South Africa’s civil servants union has teamed up with the government pension fund to pursue Steinhoff for around $1.4 billion of pensioners’ money lost as a result of an accounting scandal at the troubled retailer.


Photo: Steinhoff brand Pep&Co


Steinhoff, which owns more than 40 brands including Poundland in Britain, admitted “accounting irregularities” last month, sparking an 85 percent share price slide that wiped more than $10 billion off its market capitalization.

This has left investors such as the Public Investment Corporation (PIC), which has around 2 trillion rand of government employees’ pensions under its custody and is Steinhoff’s second-largest shareholder, nursing big losses.

“The Public Investment Corporation is considering several options to ensure that its clients’ interests in Steinhoff are secured,” said Deon Botha, head of corporate affairs at PIC.

Steinhoff faces a liquidity shortfall following the accounting problems and on Monday it sold a stake in investment firm PSG Group for 7.1 billion rand, after securing 60 million euros from South African lenders the previous week.

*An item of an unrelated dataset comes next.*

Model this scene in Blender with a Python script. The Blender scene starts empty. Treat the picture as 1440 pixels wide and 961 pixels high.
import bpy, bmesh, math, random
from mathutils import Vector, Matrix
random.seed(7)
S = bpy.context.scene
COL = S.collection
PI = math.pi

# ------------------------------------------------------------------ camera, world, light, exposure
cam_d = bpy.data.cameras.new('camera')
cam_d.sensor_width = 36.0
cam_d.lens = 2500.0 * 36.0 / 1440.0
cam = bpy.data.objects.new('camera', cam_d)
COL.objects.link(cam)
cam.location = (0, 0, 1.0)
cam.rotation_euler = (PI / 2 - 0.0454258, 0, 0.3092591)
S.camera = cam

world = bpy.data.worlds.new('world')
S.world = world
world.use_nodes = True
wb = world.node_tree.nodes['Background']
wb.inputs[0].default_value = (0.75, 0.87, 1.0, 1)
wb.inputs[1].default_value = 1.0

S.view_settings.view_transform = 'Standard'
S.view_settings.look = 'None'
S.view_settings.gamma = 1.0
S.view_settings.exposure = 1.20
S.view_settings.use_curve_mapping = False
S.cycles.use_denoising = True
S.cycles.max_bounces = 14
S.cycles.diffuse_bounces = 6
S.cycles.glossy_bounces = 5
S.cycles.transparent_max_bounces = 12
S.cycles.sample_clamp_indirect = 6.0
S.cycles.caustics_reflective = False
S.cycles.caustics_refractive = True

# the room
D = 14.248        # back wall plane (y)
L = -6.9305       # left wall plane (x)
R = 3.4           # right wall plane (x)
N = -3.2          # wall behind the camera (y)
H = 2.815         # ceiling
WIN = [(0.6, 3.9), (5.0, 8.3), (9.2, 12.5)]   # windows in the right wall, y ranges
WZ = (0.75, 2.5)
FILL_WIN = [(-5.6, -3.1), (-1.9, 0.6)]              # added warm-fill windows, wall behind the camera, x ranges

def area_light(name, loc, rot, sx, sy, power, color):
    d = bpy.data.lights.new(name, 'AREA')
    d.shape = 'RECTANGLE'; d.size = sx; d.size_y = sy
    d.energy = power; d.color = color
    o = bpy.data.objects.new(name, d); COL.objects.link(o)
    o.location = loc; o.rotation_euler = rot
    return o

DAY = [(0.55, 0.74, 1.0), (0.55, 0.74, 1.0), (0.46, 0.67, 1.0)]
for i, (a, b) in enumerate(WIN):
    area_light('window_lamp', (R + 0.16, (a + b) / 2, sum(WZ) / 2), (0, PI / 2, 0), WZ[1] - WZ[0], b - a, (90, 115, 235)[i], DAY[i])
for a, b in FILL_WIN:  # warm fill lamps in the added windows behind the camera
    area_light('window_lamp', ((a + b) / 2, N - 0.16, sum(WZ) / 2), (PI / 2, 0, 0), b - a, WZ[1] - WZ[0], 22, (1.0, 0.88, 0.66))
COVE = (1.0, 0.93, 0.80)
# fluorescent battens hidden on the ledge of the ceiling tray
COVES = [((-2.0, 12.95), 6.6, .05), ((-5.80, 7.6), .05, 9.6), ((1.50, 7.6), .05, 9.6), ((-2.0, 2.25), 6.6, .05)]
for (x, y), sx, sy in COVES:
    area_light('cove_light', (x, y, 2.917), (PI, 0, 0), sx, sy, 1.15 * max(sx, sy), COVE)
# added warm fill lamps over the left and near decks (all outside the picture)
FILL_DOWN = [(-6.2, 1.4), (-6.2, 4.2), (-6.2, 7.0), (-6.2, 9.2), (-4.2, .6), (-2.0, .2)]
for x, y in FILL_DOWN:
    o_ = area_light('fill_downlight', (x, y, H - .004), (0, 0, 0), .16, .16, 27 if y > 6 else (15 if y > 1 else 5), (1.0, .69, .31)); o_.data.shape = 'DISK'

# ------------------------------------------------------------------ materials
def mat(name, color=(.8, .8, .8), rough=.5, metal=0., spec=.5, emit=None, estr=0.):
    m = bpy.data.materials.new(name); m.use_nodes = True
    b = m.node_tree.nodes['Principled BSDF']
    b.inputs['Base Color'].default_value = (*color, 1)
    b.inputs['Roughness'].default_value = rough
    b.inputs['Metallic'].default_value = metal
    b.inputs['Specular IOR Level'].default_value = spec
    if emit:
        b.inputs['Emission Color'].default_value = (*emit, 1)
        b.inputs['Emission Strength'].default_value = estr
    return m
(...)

But roughly 2 billion euros of the company’s 10.7 billion euros in debts mature this year and it has called a meeting with some of its European-based creditors on Friday.

Creditors have been joining forces to position themselves for a potential debt restructuring, people close to the matter said this week.

“We want to recoup as much as possible and that is why we have an agreement with PIC to have a joint class action to make sure that happens… to try and recoup the losses of those investments,” Tahir Maepa, deputy general manager at the Public Servants Association (PSA) told a news conference.

PSA said documents it had obtained from Steinhoff painted a picture of a company with a “complete collapse” of corporate governance and “real maladministration” of its tax system.

Steinhoff said auditing firm PricewaterhouseCoopers (PwC) had been hired to conduct a full forensic investigation without limitation, as the board sought to uncover what went on.
”When we have the results of the PwC investigation, we will take appropriate action against anyone found to have been involved in maladministration and dishonesty, it said.

“Steinhoff is unable to comment on the merits of any legal action that is not before us,” it added in response to questions from Reuters.

Steinhoff shares fell as much as 8 percent and 6 percent in Johannesburg and Frankfurt respectively on Thursday, before closing the day down 1.1 percent in Johannesburg and down 3.2 percent in Frankfurt.